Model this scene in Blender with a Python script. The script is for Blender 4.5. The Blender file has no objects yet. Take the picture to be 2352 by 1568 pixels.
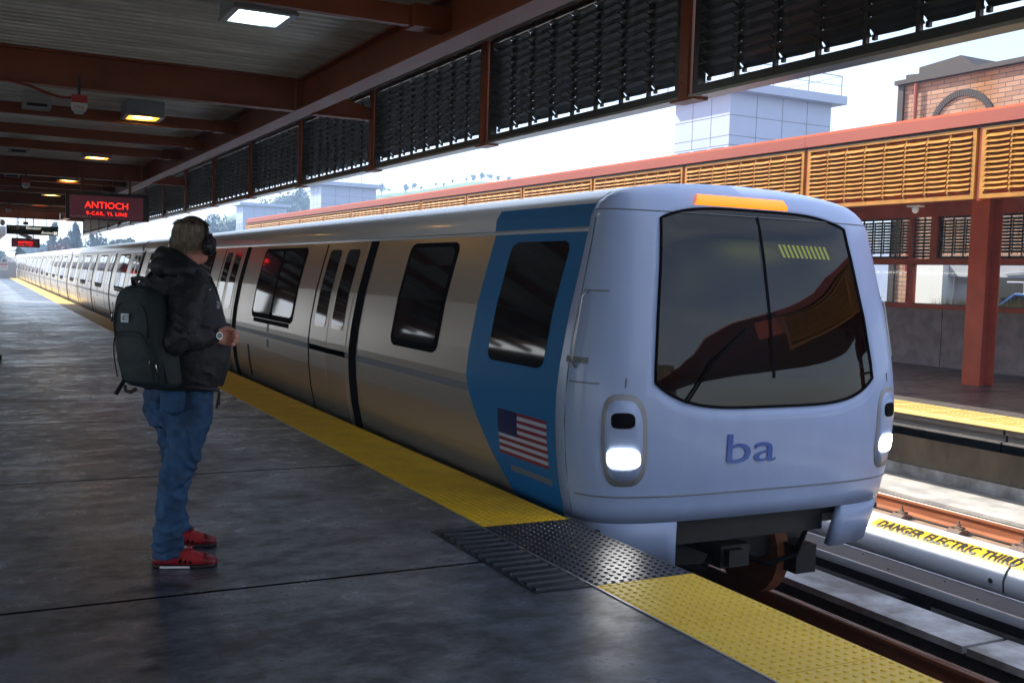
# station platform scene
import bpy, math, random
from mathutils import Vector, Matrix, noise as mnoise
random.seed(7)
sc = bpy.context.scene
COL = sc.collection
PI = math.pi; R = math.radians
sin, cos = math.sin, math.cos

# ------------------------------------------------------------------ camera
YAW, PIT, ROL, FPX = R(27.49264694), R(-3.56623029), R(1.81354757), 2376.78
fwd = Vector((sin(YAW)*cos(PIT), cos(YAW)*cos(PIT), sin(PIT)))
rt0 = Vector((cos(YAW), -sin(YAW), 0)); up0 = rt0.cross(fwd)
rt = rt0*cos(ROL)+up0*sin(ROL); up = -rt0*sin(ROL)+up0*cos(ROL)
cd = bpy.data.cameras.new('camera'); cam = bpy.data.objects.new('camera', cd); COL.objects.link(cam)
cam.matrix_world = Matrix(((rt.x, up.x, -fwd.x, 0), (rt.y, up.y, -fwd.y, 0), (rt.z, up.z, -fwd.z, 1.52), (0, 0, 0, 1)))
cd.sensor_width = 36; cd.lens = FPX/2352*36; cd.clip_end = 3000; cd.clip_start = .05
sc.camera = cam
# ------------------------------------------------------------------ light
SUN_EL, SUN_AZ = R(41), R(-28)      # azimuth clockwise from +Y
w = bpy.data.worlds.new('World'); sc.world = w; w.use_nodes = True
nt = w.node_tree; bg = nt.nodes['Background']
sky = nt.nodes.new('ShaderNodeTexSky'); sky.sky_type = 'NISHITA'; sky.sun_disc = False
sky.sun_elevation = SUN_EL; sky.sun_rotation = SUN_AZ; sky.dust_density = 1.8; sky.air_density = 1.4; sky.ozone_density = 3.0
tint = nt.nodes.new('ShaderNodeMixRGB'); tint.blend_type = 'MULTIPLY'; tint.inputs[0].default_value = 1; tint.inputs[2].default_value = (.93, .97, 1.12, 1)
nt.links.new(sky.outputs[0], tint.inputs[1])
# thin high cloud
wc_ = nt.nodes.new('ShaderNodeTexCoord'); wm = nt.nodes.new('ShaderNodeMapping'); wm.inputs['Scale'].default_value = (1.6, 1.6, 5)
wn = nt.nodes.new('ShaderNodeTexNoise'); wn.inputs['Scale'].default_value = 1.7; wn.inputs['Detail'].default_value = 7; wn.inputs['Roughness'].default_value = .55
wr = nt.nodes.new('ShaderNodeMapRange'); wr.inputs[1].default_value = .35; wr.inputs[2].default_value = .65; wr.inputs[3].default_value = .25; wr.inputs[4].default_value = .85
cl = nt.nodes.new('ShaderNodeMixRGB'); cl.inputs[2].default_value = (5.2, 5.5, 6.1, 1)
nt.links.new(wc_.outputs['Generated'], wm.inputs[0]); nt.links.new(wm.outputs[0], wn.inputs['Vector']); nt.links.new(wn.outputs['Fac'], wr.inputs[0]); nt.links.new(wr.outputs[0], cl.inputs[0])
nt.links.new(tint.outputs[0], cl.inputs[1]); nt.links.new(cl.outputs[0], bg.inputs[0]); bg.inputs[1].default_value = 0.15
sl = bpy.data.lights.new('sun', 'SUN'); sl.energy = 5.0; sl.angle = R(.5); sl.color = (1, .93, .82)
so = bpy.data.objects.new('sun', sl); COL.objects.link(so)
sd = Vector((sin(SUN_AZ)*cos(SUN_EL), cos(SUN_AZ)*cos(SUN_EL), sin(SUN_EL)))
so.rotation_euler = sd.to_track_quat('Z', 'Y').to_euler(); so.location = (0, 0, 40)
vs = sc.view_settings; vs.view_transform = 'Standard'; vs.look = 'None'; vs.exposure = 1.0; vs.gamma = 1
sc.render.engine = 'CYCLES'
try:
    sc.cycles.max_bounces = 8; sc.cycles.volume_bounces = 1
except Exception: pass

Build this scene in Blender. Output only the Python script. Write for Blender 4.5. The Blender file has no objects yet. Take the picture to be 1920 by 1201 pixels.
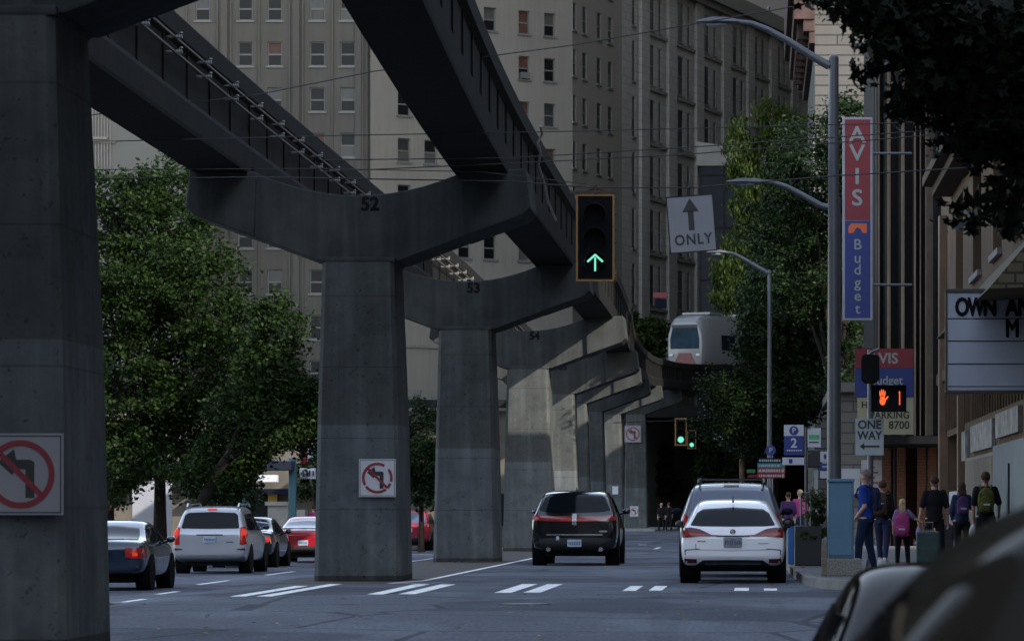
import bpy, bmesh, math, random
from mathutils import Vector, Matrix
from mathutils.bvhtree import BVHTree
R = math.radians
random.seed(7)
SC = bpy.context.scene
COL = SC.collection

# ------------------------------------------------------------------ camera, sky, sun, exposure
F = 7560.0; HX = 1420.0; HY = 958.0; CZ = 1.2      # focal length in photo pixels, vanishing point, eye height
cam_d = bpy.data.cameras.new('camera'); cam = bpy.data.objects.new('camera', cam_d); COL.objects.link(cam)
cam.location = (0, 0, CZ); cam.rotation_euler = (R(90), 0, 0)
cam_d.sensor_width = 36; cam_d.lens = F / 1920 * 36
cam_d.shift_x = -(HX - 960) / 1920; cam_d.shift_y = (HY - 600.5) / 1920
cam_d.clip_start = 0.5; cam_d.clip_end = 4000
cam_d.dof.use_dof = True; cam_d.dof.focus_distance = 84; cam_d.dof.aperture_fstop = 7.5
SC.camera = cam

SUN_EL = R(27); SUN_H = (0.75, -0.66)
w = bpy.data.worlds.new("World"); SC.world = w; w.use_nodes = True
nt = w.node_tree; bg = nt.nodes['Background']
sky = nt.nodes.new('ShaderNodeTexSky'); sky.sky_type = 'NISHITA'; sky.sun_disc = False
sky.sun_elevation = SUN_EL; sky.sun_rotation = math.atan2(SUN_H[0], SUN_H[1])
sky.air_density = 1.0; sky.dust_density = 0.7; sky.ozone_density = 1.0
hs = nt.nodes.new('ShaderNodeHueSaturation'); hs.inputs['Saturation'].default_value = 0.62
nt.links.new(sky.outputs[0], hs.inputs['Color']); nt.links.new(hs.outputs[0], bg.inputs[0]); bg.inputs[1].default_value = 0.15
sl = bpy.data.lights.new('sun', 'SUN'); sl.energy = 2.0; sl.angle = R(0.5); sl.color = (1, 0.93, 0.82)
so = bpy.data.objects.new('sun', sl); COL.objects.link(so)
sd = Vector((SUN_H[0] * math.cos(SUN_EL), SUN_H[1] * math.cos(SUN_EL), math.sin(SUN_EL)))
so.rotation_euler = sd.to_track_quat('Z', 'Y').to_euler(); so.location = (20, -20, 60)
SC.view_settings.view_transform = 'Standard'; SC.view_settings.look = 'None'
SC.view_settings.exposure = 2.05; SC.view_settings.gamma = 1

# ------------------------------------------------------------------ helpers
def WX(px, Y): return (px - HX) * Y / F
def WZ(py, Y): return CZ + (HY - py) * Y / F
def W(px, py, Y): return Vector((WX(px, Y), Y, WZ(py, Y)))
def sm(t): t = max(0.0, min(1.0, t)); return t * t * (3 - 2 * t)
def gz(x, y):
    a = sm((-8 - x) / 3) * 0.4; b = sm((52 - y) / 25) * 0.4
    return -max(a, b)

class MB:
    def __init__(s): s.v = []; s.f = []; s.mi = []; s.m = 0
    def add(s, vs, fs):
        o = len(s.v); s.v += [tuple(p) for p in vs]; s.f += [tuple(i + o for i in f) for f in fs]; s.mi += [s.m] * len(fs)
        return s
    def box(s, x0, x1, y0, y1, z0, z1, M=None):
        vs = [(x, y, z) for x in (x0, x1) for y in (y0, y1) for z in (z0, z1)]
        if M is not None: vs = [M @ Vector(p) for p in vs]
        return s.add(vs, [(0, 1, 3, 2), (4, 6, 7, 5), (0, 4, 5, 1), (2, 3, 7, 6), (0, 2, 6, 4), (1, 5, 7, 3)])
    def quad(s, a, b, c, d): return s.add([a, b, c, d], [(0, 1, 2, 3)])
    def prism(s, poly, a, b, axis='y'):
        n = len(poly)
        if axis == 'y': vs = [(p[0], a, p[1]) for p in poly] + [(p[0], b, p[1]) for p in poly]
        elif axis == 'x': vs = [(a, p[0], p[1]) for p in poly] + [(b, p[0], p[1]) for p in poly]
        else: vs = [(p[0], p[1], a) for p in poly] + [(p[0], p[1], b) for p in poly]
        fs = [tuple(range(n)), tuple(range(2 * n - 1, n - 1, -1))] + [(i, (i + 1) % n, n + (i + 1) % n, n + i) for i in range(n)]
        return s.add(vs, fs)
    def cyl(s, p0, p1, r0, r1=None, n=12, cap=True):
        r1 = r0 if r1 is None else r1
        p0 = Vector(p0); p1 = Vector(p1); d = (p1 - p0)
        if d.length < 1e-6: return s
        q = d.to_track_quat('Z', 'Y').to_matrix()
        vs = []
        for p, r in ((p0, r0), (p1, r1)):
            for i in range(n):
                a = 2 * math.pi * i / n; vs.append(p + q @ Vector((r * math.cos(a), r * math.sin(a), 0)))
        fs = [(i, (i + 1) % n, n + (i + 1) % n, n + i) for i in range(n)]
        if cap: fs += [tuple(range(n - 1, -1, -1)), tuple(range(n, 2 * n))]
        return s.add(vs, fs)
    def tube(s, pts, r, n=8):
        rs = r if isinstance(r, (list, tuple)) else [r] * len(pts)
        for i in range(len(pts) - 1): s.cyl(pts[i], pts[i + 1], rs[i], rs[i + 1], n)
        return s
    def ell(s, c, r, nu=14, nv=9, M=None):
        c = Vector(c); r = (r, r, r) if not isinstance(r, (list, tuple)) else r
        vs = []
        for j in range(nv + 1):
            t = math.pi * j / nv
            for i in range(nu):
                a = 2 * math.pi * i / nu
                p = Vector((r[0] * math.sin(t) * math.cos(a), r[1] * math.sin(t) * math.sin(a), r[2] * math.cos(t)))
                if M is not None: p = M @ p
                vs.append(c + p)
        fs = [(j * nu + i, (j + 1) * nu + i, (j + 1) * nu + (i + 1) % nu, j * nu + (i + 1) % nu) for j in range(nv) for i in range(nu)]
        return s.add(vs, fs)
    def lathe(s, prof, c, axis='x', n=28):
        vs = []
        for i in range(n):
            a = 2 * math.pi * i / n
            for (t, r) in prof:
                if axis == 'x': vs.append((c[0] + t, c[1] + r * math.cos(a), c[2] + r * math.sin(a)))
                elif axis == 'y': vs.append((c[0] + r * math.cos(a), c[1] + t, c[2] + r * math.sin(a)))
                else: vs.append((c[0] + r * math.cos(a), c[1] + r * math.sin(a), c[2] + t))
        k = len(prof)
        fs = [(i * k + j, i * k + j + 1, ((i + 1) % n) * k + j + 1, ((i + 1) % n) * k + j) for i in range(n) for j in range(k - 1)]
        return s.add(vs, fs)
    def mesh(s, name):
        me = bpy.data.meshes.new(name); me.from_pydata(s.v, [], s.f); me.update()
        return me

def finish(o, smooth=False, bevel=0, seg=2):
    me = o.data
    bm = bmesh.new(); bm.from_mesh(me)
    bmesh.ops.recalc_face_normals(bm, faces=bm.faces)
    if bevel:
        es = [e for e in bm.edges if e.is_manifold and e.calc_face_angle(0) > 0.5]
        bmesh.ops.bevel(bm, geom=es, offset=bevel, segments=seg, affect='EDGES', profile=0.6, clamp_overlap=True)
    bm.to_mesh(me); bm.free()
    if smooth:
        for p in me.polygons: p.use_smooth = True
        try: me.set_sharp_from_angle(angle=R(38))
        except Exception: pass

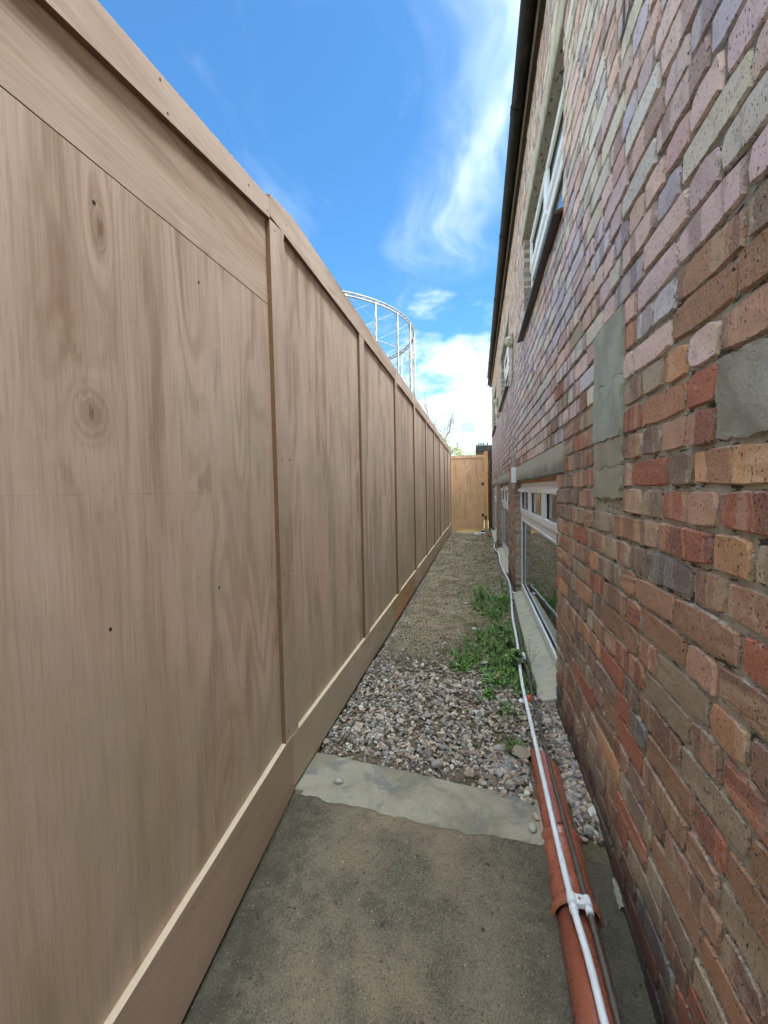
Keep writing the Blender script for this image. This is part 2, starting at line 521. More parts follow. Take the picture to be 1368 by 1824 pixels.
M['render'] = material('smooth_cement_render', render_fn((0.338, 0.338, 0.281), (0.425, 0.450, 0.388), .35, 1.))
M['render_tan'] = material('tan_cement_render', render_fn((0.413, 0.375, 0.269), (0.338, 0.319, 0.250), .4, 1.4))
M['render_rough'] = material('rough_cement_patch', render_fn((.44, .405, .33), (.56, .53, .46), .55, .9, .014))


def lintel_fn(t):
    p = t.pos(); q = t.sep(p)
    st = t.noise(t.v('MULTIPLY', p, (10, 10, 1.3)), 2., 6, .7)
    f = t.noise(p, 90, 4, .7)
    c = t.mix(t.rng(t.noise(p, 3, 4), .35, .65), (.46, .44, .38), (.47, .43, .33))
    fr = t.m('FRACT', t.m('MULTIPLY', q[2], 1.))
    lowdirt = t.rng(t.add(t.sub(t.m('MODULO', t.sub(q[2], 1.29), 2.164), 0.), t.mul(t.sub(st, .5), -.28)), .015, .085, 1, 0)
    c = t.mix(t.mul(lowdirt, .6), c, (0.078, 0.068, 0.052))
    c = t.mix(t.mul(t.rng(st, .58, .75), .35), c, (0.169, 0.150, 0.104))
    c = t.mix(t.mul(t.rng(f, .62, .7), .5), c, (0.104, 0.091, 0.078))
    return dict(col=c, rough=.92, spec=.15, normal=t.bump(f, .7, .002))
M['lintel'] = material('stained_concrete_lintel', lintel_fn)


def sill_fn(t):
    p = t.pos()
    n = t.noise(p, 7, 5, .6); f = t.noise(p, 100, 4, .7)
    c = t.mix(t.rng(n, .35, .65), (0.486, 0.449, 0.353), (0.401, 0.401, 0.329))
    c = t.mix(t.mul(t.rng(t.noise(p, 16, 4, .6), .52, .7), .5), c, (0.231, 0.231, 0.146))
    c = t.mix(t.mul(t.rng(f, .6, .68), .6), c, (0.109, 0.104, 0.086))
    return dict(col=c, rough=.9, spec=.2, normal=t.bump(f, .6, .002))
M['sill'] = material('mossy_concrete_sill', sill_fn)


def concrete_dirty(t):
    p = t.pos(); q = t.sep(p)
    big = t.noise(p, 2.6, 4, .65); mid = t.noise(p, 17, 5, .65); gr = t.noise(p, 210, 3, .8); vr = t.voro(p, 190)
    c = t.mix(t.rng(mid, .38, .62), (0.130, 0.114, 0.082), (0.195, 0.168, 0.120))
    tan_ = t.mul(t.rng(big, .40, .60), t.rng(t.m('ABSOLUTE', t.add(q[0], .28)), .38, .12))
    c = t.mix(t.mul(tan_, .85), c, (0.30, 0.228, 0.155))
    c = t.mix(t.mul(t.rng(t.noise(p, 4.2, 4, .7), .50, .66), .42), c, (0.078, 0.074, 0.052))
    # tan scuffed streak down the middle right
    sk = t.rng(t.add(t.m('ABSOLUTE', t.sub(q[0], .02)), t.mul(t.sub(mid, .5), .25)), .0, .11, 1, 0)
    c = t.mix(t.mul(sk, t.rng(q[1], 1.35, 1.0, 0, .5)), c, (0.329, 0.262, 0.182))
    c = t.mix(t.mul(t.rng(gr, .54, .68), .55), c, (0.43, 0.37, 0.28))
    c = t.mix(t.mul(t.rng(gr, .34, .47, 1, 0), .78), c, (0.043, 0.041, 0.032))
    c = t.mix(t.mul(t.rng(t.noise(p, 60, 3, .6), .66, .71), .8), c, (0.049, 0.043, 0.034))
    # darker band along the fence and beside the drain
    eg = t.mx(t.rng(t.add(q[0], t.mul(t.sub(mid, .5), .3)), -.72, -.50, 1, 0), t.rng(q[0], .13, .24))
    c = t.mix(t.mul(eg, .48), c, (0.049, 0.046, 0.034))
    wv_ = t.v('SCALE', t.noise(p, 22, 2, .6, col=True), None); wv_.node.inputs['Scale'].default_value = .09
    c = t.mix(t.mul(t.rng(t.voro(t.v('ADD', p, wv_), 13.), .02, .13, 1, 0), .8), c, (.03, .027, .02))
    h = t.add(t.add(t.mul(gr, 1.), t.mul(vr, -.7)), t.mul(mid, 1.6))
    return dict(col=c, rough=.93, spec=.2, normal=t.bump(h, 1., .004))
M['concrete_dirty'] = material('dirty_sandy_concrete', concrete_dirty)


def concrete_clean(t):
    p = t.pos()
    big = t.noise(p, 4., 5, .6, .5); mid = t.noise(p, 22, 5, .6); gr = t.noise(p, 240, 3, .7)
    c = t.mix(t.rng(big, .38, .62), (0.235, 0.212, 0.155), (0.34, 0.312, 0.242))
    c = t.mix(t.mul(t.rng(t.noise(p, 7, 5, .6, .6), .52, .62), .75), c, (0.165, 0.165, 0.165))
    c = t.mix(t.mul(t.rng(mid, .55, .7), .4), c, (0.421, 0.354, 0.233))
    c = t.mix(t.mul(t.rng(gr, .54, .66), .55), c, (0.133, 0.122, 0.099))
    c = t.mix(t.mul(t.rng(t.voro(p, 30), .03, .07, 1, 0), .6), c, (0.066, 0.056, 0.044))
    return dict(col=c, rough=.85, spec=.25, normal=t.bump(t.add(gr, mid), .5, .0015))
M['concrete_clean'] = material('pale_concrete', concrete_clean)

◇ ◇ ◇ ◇

§ What is required
Transcribe, from the records above, the first line and every line after it up to and including the line with "sin, cos = math.sin, math.cos"; omit pictures.

§ Result
Model this scene in Blender with a Python script. The script is for Blender 4.5. The Blender file has no objects yet. Take the picture to be 2352 by 1568 pixels.
# station platform scene
import bpy, math, random
from mathutils import Vector, Matrix, noise as mnoise
random.seed(7)
sc = bpy.context.scene
COL = sc.collection
PI = math.pi; R = math.radians
sin, cos = math.sin, math.cos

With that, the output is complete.